**SHORT PROBLEM:**
Read the listing below and copy out every line that holds "wide".

**SOURCE MATERIAL:**
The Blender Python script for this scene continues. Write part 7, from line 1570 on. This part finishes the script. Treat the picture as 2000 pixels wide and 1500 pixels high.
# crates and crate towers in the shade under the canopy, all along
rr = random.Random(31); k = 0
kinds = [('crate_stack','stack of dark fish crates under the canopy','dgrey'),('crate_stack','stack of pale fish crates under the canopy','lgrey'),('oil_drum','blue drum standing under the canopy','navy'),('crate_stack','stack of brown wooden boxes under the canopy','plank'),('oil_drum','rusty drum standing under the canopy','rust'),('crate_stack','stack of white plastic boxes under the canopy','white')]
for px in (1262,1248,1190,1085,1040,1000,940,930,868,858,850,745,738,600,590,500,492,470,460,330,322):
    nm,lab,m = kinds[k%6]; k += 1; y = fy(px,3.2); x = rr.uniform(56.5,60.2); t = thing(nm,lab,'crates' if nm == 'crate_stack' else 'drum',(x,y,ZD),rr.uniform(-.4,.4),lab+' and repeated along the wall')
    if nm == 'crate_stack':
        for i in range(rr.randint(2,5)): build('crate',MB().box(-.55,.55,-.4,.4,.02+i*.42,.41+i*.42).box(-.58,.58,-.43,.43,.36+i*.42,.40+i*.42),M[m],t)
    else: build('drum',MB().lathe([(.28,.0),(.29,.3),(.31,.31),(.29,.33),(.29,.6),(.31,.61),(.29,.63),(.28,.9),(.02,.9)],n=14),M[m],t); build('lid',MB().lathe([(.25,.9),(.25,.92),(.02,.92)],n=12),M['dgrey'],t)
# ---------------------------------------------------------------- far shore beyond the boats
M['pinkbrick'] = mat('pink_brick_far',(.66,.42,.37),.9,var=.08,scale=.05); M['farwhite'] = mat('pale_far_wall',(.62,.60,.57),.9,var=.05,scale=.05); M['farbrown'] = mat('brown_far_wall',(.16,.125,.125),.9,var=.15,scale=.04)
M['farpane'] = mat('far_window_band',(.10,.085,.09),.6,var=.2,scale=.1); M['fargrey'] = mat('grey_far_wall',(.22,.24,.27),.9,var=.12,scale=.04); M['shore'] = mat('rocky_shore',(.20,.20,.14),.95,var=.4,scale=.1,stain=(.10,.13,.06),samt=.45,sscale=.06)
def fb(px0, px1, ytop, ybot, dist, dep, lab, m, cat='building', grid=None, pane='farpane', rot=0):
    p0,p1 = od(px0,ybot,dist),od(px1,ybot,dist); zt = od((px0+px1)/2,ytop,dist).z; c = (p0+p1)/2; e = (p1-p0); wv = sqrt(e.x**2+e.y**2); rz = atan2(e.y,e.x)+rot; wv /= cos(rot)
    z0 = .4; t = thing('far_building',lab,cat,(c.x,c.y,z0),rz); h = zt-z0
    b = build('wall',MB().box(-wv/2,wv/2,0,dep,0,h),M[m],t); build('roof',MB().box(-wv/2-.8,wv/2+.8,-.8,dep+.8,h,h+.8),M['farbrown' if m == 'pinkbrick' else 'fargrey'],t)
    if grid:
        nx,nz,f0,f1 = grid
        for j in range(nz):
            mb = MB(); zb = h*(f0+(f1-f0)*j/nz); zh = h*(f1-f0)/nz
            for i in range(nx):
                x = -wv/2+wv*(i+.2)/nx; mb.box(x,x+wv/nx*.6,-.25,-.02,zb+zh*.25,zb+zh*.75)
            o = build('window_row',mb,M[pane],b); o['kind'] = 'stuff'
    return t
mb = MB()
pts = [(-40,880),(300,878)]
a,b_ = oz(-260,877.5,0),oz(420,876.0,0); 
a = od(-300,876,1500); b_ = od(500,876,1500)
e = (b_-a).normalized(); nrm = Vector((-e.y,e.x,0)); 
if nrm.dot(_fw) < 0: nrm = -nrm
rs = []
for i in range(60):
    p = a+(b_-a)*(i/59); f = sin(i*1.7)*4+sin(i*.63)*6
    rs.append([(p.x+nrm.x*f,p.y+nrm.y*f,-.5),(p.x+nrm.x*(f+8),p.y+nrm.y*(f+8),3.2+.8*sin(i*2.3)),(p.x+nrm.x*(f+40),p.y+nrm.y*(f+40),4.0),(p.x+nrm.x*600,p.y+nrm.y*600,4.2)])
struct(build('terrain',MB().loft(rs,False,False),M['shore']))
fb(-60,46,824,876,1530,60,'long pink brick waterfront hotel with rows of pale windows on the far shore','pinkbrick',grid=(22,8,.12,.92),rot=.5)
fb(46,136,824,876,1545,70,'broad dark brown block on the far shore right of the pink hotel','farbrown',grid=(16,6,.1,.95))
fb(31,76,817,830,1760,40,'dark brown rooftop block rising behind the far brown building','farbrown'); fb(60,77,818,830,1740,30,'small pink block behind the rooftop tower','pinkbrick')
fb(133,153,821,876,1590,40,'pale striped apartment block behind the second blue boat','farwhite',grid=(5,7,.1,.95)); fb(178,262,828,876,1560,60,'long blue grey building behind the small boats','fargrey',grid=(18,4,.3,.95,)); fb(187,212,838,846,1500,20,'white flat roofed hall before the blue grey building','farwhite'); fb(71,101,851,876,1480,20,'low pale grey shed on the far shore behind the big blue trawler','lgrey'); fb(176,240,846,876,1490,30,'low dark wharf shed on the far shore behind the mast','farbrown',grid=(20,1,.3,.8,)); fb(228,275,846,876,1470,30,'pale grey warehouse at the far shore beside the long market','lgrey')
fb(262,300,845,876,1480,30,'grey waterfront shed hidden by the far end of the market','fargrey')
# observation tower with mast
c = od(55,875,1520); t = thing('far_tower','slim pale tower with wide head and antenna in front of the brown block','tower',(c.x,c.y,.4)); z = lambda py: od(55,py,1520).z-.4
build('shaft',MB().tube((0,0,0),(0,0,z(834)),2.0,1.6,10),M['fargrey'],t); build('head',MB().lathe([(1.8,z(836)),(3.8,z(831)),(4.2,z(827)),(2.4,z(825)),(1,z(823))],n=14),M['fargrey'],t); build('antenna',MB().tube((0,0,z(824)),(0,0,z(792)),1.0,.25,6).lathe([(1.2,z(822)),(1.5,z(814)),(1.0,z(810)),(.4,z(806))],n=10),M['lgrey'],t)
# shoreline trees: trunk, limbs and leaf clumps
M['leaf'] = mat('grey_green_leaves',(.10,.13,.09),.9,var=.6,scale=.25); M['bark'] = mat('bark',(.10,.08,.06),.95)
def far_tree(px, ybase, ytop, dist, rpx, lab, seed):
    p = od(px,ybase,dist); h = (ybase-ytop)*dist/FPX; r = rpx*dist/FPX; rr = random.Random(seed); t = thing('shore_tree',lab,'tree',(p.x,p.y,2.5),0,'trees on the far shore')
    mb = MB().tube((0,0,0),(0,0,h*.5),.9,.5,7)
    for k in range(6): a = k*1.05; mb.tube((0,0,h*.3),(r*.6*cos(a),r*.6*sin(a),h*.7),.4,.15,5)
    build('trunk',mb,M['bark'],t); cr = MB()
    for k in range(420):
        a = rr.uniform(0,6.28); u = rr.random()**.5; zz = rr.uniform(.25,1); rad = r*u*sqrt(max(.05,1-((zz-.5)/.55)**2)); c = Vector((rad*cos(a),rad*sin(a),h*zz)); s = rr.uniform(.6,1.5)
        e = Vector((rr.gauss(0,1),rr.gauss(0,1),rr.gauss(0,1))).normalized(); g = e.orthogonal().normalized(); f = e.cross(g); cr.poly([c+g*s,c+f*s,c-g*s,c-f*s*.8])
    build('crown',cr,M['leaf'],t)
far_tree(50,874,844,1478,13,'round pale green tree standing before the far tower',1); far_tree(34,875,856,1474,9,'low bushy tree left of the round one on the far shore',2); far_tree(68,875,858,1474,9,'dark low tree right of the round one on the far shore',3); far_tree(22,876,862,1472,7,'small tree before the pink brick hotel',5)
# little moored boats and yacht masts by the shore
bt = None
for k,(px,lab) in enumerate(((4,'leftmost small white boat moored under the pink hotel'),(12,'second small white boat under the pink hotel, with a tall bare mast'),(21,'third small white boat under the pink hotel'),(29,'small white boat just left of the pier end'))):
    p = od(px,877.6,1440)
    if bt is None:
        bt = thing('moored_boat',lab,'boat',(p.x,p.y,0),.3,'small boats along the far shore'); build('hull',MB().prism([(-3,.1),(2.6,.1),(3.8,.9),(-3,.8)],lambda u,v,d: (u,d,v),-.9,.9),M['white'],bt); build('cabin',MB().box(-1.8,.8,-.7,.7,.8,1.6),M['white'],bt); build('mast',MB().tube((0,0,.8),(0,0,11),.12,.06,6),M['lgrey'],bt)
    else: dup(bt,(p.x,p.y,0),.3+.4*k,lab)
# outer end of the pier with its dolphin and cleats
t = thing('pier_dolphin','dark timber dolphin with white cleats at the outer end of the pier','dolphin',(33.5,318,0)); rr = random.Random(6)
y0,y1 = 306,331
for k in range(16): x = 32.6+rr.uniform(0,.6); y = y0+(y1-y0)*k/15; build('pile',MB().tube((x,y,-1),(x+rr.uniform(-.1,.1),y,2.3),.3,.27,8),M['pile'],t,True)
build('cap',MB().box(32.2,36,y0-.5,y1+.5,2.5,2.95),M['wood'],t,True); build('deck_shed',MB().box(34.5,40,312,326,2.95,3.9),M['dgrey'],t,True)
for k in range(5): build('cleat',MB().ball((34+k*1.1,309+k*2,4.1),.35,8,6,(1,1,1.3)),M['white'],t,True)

**CORRECT RESULT:**
The Blender Python script for this scene continues. Write part 7, from line 1570 on. This part finishes the script. Treat the picture as 2000 pixels wide and 1500 pixels high.
c = od(55,875,1520); t = thing('far_tower','slim pale tower with wide head and antenna in front of the brown block','tower',(c.x,c.y,.4)); z = lambda py: od(55,py,1520).z-.4